Adolf Hitler’in kişilik kültü, Nazi Almanyası’nın öne çıkan bir özelliğiydi. 1930’lu yılların aralıksız Nazi propagandasına göre “Führer” her zaman haklıydı, ülkesinin ekonomik sorunlarını çözmedeki başarısı hep ön plana çıkarılıyordu. Alman toplumu, Hitler’in kişiliği, görüşleri ve hedefleri arkasında birleştirmek için bir araç olarak kullanıldı. Nazilerin gözünde o bir mesihti! Almanya’yı kurtarabilecek tek kişi oydu! Birinci Dünya Savaşı sonrasında acılar çeken insanlara “Führer kültü” aşılandı. “Führer efsanesi”, Hitler’in birçok Nazi Partisi üyesine mistik görünmesini sağladı. Sanki o halktan biriydi!
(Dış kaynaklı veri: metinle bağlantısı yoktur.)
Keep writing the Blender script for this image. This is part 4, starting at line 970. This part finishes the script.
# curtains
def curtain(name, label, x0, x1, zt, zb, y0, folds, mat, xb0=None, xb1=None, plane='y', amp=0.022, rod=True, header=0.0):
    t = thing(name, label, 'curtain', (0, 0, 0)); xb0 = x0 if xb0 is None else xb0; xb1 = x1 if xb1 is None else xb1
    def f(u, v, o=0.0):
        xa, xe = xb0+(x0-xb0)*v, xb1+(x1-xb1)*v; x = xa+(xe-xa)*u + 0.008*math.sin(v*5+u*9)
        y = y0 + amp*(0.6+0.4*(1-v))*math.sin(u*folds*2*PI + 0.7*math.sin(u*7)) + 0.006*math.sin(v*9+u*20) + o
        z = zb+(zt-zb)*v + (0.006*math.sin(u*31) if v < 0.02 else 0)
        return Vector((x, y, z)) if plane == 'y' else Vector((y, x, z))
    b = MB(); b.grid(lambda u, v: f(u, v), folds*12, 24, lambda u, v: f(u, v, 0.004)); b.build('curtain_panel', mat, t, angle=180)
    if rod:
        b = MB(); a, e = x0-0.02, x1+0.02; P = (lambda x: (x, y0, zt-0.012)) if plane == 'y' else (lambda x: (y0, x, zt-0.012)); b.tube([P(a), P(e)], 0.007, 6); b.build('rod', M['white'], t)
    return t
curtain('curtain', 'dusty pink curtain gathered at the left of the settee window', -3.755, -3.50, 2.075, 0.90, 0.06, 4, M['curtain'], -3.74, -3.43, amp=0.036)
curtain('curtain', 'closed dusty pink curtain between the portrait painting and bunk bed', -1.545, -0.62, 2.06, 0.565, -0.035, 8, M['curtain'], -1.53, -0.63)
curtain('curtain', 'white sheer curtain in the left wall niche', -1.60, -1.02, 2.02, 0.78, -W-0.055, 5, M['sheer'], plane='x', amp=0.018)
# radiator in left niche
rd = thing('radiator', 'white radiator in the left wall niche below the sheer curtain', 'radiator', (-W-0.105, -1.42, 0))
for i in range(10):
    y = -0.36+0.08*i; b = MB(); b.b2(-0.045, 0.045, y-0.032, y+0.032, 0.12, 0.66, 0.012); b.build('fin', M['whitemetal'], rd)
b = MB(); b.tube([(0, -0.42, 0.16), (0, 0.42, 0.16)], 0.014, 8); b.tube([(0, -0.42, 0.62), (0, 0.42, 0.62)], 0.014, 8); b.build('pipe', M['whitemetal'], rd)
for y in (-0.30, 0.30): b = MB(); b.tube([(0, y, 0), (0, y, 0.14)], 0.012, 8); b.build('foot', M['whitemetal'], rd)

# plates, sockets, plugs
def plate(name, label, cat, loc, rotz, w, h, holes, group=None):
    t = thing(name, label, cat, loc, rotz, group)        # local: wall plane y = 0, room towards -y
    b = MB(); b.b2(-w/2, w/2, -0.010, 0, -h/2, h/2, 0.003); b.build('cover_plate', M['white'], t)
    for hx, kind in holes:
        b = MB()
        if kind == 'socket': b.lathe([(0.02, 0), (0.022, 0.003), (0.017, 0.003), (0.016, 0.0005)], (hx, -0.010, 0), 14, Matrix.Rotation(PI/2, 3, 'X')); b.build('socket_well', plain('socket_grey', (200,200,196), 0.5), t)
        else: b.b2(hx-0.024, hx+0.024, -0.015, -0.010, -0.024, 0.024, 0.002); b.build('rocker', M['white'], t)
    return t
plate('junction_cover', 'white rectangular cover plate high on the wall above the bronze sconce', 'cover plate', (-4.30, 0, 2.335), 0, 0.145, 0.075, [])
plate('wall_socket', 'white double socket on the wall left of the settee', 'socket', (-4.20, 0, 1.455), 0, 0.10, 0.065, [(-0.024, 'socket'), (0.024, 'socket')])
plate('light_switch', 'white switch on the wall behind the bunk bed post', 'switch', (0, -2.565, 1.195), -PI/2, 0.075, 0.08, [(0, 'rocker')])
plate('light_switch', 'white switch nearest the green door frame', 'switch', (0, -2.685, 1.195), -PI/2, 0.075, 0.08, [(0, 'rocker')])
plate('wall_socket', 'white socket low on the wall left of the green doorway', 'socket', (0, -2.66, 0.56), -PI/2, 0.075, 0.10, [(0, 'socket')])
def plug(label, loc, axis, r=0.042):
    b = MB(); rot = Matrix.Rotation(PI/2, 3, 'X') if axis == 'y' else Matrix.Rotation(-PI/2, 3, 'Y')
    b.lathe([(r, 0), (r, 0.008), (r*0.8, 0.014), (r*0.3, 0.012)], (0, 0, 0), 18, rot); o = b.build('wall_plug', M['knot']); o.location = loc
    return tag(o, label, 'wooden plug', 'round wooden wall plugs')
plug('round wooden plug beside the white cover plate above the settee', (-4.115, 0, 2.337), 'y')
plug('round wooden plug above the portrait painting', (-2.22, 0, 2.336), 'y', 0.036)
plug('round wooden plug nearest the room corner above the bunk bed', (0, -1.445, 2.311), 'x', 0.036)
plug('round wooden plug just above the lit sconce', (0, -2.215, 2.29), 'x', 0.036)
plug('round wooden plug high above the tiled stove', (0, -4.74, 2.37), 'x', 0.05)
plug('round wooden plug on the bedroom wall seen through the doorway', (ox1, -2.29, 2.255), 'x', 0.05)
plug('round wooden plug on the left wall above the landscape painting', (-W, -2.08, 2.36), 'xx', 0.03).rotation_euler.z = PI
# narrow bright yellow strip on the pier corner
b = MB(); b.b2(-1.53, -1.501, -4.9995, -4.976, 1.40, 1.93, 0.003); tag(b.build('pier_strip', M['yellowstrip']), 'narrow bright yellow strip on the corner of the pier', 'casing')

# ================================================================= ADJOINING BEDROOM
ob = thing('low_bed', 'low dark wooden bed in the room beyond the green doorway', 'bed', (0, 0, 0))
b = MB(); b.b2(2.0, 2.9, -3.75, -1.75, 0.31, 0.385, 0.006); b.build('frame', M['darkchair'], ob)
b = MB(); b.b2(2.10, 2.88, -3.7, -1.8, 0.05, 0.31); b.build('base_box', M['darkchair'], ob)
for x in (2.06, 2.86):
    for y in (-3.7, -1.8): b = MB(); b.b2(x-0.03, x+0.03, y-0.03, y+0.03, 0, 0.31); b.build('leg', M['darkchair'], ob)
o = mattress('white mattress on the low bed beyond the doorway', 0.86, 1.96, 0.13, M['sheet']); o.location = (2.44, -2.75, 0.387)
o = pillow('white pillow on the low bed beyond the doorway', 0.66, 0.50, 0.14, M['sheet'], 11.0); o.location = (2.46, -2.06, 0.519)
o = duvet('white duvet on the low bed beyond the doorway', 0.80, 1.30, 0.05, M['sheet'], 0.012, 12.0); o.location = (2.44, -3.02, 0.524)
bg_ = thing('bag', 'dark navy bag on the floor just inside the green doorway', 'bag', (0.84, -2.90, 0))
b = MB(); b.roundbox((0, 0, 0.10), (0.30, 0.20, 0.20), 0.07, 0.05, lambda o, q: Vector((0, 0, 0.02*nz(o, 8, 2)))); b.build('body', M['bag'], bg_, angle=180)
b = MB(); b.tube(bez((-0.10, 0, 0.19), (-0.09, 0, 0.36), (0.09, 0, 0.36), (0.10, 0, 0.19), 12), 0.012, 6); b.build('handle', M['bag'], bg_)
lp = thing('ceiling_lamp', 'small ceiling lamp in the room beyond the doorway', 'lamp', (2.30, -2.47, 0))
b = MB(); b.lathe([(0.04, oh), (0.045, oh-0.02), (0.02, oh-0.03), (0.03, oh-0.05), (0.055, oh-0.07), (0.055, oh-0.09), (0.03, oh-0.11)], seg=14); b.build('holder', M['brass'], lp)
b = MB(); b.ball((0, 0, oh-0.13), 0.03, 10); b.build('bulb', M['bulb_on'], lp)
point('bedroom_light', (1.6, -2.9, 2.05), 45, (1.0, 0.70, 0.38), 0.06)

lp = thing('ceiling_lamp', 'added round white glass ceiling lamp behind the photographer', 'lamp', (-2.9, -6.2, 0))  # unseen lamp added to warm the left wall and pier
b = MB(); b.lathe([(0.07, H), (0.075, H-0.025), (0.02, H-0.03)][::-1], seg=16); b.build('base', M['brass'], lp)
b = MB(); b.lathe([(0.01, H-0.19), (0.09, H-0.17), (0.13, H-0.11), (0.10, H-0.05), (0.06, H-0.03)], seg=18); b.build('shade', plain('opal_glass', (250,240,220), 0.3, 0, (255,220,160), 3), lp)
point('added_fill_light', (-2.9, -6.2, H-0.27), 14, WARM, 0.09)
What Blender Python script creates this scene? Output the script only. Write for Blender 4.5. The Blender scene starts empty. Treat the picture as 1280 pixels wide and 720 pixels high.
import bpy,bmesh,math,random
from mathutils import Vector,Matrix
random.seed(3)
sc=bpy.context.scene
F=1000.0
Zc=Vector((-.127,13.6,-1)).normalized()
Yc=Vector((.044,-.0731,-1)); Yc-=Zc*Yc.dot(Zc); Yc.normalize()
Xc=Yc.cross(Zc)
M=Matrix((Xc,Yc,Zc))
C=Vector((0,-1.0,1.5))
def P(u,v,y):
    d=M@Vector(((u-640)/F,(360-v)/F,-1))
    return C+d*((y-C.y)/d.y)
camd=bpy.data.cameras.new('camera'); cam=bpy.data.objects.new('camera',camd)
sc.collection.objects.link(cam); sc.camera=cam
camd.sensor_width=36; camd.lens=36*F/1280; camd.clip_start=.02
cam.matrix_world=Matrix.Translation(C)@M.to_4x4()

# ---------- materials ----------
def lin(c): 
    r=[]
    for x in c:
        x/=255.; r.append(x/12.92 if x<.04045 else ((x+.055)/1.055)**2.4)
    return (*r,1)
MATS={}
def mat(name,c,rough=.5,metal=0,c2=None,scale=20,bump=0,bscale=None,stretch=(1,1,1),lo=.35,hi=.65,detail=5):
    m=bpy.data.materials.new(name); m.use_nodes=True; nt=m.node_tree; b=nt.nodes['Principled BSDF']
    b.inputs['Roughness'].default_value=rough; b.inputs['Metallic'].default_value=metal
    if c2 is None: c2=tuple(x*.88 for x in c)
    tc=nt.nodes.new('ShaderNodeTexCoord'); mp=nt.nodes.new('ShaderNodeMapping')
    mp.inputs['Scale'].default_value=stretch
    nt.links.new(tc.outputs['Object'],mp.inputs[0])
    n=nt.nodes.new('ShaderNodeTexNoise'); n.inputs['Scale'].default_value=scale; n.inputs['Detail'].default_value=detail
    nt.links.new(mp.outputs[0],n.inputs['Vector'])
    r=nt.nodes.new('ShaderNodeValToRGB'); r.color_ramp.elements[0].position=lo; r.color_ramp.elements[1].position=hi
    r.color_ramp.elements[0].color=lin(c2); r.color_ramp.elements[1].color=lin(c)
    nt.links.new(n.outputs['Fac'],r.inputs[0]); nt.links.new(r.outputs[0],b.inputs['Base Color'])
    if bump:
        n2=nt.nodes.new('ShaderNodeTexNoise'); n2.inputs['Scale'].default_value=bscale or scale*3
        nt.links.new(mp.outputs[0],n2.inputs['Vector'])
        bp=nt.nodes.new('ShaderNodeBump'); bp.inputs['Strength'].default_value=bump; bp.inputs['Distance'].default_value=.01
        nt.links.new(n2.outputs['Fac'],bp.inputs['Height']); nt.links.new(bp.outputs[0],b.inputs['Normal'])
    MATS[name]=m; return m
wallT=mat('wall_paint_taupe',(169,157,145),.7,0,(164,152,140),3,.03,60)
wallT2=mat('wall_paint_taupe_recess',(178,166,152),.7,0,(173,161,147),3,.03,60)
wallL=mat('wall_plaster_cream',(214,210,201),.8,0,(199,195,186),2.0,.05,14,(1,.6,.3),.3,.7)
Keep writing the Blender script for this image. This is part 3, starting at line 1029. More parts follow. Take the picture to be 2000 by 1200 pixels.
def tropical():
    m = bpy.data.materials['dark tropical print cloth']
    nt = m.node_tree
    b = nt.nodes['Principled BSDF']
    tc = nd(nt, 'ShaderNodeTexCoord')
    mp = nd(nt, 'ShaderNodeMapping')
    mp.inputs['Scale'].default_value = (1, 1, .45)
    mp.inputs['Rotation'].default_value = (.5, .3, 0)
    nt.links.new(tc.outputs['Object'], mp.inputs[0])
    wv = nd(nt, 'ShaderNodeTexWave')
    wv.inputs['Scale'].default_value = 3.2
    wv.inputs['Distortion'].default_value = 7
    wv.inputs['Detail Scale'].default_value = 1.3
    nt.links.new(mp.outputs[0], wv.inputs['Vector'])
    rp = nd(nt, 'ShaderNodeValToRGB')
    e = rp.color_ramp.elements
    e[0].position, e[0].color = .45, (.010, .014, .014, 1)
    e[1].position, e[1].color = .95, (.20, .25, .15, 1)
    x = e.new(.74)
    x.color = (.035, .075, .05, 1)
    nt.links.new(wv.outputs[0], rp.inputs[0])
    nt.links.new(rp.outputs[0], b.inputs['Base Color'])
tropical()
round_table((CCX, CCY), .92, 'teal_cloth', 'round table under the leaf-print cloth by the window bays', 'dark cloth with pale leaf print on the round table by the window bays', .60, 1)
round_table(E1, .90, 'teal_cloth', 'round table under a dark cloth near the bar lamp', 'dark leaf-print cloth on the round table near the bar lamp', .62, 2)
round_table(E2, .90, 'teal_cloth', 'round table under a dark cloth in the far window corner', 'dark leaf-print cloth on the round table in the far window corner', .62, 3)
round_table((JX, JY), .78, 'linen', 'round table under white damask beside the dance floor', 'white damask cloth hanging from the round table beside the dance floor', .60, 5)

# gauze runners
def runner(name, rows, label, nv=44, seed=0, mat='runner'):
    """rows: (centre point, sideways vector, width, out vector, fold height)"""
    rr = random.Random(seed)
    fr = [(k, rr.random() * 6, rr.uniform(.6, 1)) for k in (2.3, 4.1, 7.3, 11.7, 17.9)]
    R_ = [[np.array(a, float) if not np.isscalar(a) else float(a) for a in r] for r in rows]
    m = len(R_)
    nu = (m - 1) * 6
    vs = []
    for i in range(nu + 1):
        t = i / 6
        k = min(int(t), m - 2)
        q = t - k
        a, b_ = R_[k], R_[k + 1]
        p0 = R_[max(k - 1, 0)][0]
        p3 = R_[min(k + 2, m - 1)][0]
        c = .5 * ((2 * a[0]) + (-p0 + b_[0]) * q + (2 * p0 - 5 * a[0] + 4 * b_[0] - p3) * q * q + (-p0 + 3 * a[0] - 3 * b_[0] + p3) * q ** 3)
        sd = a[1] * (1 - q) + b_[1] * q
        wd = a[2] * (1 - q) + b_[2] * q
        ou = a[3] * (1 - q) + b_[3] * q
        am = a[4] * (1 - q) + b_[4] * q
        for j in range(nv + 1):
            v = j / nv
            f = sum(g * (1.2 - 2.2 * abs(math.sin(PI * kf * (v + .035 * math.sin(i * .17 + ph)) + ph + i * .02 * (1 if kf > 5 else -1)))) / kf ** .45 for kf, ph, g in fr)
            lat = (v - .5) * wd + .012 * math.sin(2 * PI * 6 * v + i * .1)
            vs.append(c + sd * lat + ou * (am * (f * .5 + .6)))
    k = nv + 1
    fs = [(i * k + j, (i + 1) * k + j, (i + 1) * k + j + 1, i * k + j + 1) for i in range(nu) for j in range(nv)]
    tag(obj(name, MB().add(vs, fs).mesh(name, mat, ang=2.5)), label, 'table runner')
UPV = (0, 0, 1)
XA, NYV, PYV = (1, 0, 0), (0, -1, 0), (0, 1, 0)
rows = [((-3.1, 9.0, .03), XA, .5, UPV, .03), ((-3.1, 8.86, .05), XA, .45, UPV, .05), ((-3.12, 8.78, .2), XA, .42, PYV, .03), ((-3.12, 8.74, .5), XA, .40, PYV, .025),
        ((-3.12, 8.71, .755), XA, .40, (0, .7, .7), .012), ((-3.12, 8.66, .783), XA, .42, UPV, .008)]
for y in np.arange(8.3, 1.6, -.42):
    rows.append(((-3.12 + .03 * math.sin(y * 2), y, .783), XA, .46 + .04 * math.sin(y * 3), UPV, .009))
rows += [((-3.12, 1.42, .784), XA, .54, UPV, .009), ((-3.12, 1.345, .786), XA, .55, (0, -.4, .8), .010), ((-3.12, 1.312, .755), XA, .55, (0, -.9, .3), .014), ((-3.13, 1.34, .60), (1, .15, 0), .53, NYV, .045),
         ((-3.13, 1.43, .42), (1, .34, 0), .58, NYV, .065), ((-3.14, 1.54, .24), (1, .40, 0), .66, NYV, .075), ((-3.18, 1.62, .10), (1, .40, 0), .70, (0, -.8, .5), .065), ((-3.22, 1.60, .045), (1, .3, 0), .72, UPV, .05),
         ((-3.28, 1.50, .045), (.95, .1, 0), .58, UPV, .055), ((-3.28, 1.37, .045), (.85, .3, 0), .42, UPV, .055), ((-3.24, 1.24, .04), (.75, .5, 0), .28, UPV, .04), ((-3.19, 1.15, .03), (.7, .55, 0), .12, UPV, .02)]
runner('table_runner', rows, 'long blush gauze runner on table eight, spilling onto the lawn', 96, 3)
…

Sanki insanüstü niteliklere sahipti! O “geleceğin lideri”ydi! Destekçilerinin gözünde Hitler “Almanya’yı özgürleştirmek için Tanrı’nın aracıydı”. Hitler’in karizmatik ve büyüleyici konuşma yeteneği, halkının ilgisini çekmesinde büyük rol oynadı. “Tek adam” kısa sürede milyonların umudu oldu. Halefi seçtiği Hermann Göring’in gözünde o “Almanya’yı kurtarmak için Tanrı tarafından yollanmıştı!” Hitler, her zaman haklıydı! 1930’lu yıllarda “lider ilkesi”, Nazi Almanya’sındaki siyasi otoritenin ana temeliydi. Ona göre “Führer”’in sözü tüm yazılı yasaların üzerindeydi. 1930’lu yılların başında çoğu Alman, ekonomide iyileşme, güvenlik ve refah arıyordu. Hitler bunların hepsini sunuyor gibiydi. Kısa sürede yaratılan mite göre Hitler, artık Almanya’yı kurtarmış olan karizmatik bir liderdi. O yıllarda İspanya Franco, İtalya Mussolini ve Almanya Hitler’le dibe çökerken Türkiye ise Atatürk’le diriliyordu!
‘BUNLARI HİÇ DÜŞÜNMEMİŞTİK’
Az ötede uçurumun bağrına sipsivri saplanan bir kayanın üzerinde ilginç bir yapı var. Hitler’in çayevi! Diktatör büyük salonunda veya terasında Eva’yla keyif çatıp çayını yudumlar, ötelerdeki Salzburg’u ve ufuktaki karlı dorukları seyrederken kafasından yeni “kötülükler” geçiriyordu. Burası Alpler’de bir “kartal yuvası”. İnanılmaz bir manzara ayaklarınızın altında. Dimdik yükselen yamaçlar silme çam ormanlarıyla kaplı, aşağılarda, kayaların derinliğinde Königsee’nin yemyeşil suları, üzerinde gemicikler, göle akan pırıl pırıl dereler. Stefan Zweig, “Dünün Dünyası”nda (Çeviri: Burhan Arpad) Salzburg yıllarını anlatırken şöyle eder: “Birinci Dünya Savaşı’ndan sonra o küçük kentin kasvetli manzarasını anımsayıp damından yağmur suları akan evimizde soğuktan titreştiğimizi düşündükçe bu barış yıllarının değerini daha iyi kavrıyorum. Dünyaya ve insanlara inanmamıza izin vardı o günlerde. Fakat sonra hemen karşımızda, Berchtesgaden dağında oturan bir adamın (!) bütün bunları tuzla buz edebileceğini hiç düşünmemiştik.”